Let’s have a topical period of abstinence, and put our inboxes on a diet. It’s time to trim the fat, and lose the bac’n.

What’s bac’n?  Bac’n is similar to spam (hence the name). It’s not as bad (highly processed?) as spam, in that it’s not unsolicited… however, it’s still email you don’t really need or want.  It’s email you agreed to receive, unlike spam, but you have to keep control of it otherwise it can control you!

Imagine you went on holiday, and came back to your inbox after some months. Nightmare.  Somewhere in there are probably some interesting and important messages, but you know they are buried alive amongst all sorts of other stuff, even after you get rid of all the actual spam and nasties.  Depending on how long you have been using email and the internet the volumes vary, but even if it’s not a huge problem now you can prevent it getting to be so by developing good habits.  Here’s a few to be getting on with:


You probably get far more product news and updates from brands and shops than you actually have time or inclination to read.  At some point you ordered something and didn’t untick a box saying they could ‘occasionally send you information’ or some such… and still they come.  If you usually just delete them away, remember that for 2 clicks more you can unsubscribe and never have to deal with them again.  If you don’t want to read it now, will you really want to next time?  If the answer is no, scroll down to the bottom of the message and find the ‘unsubscribe’ link, there has to be one though they don’t have to make it hugely obvious.  Then kiss it goodbye.

Manage your automated alerts.

Someone commented on your Facebook status.

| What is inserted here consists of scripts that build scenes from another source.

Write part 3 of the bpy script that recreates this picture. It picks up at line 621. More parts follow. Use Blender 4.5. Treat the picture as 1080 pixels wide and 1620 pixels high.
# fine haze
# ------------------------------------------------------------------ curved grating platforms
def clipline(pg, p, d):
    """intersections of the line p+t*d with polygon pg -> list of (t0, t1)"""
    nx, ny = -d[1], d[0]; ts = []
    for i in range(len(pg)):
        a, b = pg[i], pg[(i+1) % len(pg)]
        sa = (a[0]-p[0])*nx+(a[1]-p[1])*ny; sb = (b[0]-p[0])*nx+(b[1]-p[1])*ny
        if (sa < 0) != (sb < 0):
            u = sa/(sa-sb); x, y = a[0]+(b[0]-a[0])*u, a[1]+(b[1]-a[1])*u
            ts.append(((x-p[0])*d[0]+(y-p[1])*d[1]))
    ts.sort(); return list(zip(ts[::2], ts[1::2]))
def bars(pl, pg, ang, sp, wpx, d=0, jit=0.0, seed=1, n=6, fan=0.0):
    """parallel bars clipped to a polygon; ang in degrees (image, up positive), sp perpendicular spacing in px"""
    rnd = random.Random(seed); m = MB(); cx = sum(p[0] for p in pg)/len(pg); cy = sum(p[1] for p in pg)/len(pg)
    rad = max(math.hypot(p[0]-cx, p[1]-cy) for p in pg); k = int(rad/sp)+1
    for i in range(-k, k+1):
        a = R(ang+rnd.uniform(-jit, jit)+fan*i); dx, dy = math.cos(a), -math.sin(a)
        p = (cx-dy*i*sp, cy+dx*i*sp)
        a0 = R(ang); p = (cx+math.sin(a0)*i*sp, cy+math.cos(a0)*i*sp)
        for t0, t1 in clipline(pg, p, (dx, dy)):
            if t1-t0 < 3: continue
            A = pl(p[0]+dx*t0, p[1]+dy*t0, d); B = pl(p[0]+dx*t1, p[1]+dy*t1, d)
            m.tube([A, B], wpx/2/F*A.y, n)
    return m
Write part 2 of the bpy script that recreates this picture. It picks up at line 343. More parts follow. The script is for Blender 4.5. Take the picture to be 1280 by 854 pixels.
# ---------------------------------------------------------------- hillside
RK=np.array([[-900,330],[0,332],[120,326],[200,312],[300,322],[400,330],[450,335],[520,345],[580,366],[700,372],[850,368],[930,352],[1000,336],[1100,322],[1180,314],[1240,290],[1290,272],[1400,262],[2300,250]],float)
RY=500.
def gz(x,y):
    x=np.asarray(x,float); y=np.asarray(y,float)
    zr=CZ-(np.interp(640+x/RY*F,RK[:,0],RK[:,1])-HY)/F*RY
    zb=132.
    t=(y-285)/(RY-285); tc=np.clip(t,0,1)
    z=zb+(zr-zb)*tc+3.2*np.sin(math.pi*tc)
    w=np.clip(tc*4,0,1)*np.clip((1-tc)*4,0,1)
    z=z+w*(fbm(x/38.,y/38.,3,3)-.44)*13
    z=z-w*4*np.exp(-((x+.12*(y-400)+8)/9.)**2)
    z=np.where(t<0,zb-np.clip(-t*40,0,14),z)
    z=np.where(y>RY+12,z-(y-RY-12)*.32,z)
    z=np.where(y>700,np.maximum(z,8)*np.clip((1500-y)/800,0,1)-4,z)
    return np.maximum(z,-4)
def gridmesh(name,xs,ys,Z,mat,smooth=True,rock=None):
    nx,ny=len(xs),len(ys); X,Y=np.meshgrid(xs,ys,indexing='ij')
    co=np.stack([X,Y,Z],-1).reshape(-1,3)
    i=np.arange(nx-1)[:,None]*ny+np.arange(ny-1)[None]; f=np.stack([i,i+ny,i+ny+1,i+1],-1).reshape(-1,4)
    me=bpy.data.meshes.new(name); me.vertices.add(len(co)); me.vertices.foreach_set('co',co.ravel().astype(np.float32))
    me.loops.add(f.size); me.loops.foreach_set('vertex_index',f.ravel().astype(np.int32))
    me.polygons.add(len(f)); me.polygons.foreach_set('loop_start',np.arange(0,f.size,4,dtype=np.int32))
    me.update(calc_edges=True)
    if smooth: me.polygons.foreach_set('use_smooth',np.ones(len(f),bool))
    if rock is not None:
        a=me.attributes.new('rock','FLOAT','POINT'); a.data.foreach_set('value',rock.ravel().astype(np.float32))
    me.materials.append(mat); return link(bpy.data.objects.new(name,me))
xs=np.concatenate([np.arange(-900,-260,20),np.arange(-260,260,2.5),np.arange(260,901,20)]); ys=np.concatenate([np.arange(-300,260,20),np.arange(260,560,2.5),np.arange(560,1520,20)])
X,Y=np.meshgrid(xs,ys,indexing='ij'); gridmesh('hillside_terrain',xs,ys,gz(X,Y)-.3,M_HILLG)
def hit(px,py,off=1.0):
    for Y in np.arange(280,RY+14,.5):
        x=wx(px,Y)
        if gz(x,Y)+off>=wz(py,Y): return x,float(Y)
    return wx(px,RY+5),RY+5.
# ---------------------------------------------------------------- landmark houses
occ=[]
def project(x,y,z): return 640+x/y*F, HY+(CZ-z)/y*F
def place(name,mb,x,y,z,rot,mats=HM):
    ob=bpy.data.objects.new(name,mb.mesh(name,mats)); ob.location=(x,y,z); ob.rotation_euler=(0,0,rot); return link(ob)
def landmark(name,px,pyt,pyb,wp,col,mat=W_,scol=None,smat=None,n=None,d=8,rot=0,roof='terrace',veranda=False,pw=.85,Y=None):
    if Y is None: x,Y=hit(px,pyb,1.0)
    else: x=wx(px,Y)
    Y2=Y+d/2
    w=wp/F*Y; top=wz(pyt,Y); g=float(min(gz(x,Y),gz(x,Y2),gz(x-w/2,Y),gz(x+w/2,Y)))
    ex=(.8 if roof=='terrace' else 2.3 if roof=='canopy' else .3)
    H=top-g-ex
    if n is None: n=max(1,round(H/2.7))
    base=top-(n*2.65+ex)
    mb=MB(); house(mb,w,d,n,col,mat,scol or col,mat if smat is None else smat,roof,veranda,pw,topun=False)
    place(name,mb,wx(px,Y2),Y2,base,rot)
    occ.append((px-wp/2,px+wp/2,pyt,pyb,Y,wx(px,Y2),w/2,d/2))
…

Someone bid on your eBay auction. That auction you are watching is ending soon!  Amazon just despatched your order… all of this is important information, but it’s up to you to decide how important and whether you want an automated email alert about it every time.  All of these extensive sites have settings you can log into and manage, often at quite a granular level – for example, you might want to receive comments on your Facebook status, but not be deluged with alerts every time someone says something in a busy group you are subscribed to.  You want to know if Amazon has actually sent you a parcel, but not every time they think of something you ‘might be interested in’.  It may take a bit of time to fiddle your way through all the settings but the payback in sanity and time in the future makes it worth it.


Use filters and folders

Not sure you want to lose that potentially-interesting newsletter subscription forever, but don’t want to read it the second it arrives either?  Messages sat around in your inbox unattended to can drain your mental energy every time you spot it there, even to the point that you keep opening it and closing it to remind yourself what it is and why you didn’t delete it yet.  Get it out of sight, and out of mind until you are ready for it!  Depending on your mail set-up you can create folders (e.g. ‘to read’), and either just move stuff in there as it comes in or better still create rules and filters to automate that process.  Exactly how to do this depends on exactly what you use to receive and read your email, in Outlook and Outlook express you will be dealing with Rules, in most webmail it’ll be tags or filters, but basically there will be a way to tell your mail client that messages from newsletter@onlineshop.com  should get shunted right off into that subfolder, and not left mixed in with all your important personally-addressed stuff.

Keep an eye on this folder by the way – if it is mounting up with a pile of unread stuff over weeks, perhaps you ought to be reaching for the unsubscribe key occasionally instead. Just saying…  And you can also use folders to manage emails you DO want to keep, such as all the family correspondence, or things relating to specific work or projects.  Personally I find it works best to have some stuff sent directly to folders on arrival – things I review once a month but never in real-time – and other things I prefer to read or at least scan in my inbox, then dump off to a holding place elsewhere.  The important thing is to get a system going that works for you, so that you feel in control of your email, rather than the other way around.  To paraphrase the master of productivity David Allen – there is no such thing as information overload – otherwise your head would explode the first time you connected to the internet or walked in to a library.  What we have to deal with is attention overload.